I joined the program in 1998 and since then have racked up 50,000 miles each year in air miles, and the rest has been bonus miles, credit card, etc. Basically I got miles any way I could. I have been AA Platinum (50,000 miles flown a year) since 1998, which translates to about 10 transcontinental flights a year, or in my case usually 5 trancon, 1 trip to Europe/Asia/South America and a boat load of short hops form SFO to SEA on Alaska.

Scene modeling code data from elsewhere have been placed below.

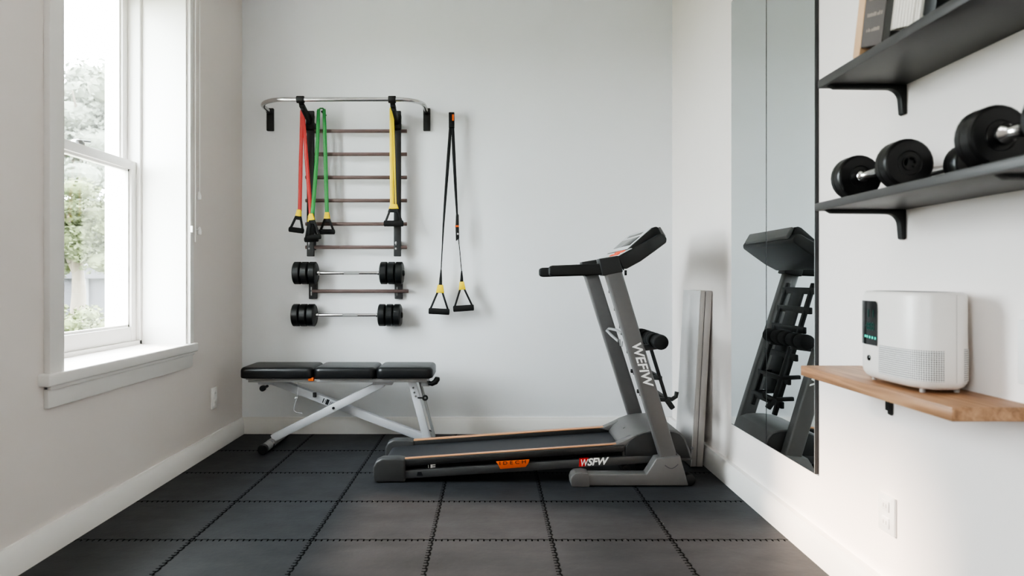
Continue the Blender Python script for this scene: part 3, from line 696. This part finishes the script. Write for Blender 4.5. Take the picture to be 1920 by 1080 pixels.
# floor bases with the cheek that takes the upright
def base(ya, yb2, near):
    m = MB()
    m.prism([(0.455, 0.004), (0.955, 0.004), (0.915, 0.150), (0.80, 0.137), (0.752, 0.060), (0.455, 0.060)], ya, yb2, 'y', 0.006, 3)
    o = m.build('base_foot', M['tread_grey'], tm, 50)
    c = MB(); c.prism([(0.388, 0.006), (0.385, 0.035), (0.392, 0.055), (0.408, 0.068), (0.44, 0.070), (0.472, 0.066), (0.478, 0.0), (0.395, 0.0)], ya - 0.006, yb2 + 0.006, 'y', 0.006, 3)
    c.build('end_cap', M['tread_grey'], o, 50)
    w = MB(); w.lathe((0.965, ya + 0.012, 0.028), (0, 1, 0), [(0, 0), (0, 0.022), (0.004, 0.028), (yb2 - ya - 0.028, 0.028), (yb2 - ya - 0.024, 0.022), (yb2 - ya - 0.024, 0)], 24)
    w.build('transport_wheel', M['tread_black'], o)
    l_ = MB(); cx2, cz2 = 0.872, 0.105
    l_.sweep([(cx2 - 0.032 + 0.064 * t, ya - 0.0005, cz2 - 0.018 * math.sin(PI * t) + 0.004 * t) for t in [i / 12 for i in range(13)]], 0.002, 0.001, seg=8)
    l_.build('embossed_curve', M['tread_mid'], o)
    return o
base(3.325, 3.40, True); base(3.98, 4.055, False)
MB().box((0.84, 3.39, 0.02), (0.90, 3.99, 0.06), 0.006).build('cross_tube', M['tread_black'], tm)
# uprights
def upright(ya, yb2, xb0, xb1):
    m = MB()
    A = (xb0 + 0.0, 0.125); B = (xb1, 1.055)
    d = Vector((B[0] - A[0], 0, B[1] - A[1])).normalized(); n_ = Vector((d.z, 0, -d.x)) * 0.0405
    m.prism([(A[0] - n_.x, A[1] - n_.z), (A[0] + n_.x, A[1] + n_.z), (B[0] + n_.x, B[1] + n_.z), (B[0] - n_.x, B[1] - n_.z)], ya, yb2, 'y', 0.010, 4)
    return m.build('upright', M['tread_grey'], tm, 50)
un = upright(3.337, 3.40, 0.868, 0.590); uf = upright(3.99, 4.05, 0.868, 0.575)
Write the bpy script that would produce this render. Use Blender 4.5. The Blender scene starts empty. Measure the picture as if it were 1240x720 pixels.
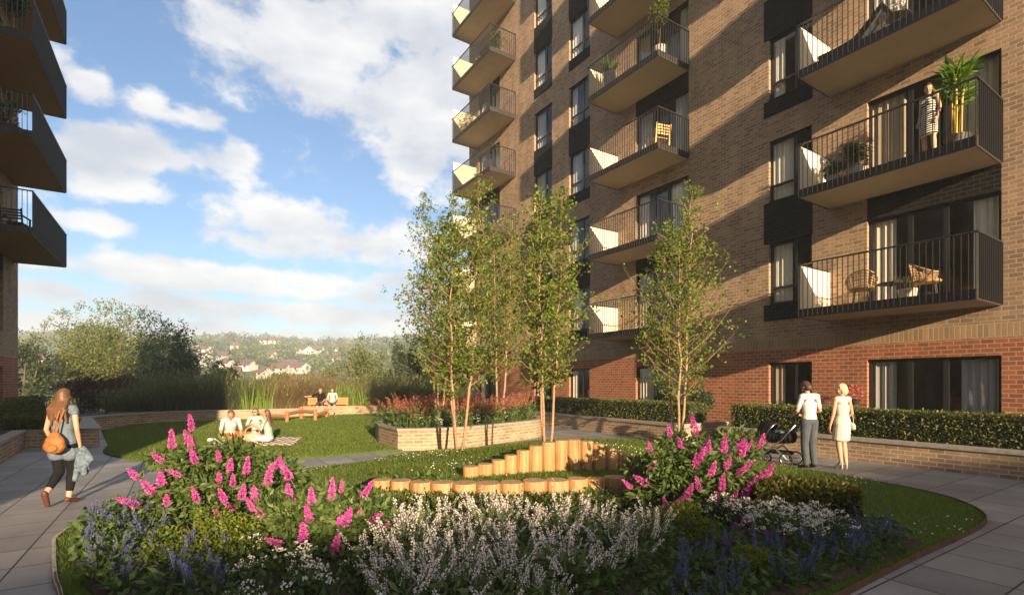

Anyway, the reason I care... if you are Gold/Plat etc on AA you can reserve exit row seats ahead of time (great for me since I am 6'3"), board early and checkin at biz/first. Even better is that you get stickers for upgrades (and can purchase upgrades in 500 mile blocks). I would say that I typically get upgraded on most flights via miles or stickers, and while AA Biz/First is nothing compared to international carriers, it still beats coach. Airline seats were not designed for people my height. Needless to say, you get addicted to getting cheap upgrades and it's hard to switch to any other airline where you don't get these perks (the genius of these elite programs).
Anyway, if all goes well I should be getting my new membership cards reflecting my lifetime status in a few weeks (or lets hope I do, cause if I don't that means American went and cancelled the program w/o telling anyone, which of course you don't have to do with a secret program).
I have the wonderful forum at FlyerTalk to thank for much of this. Over the years I have learned most of the frequent flyer tricks, promotions and the very existence of this program over there.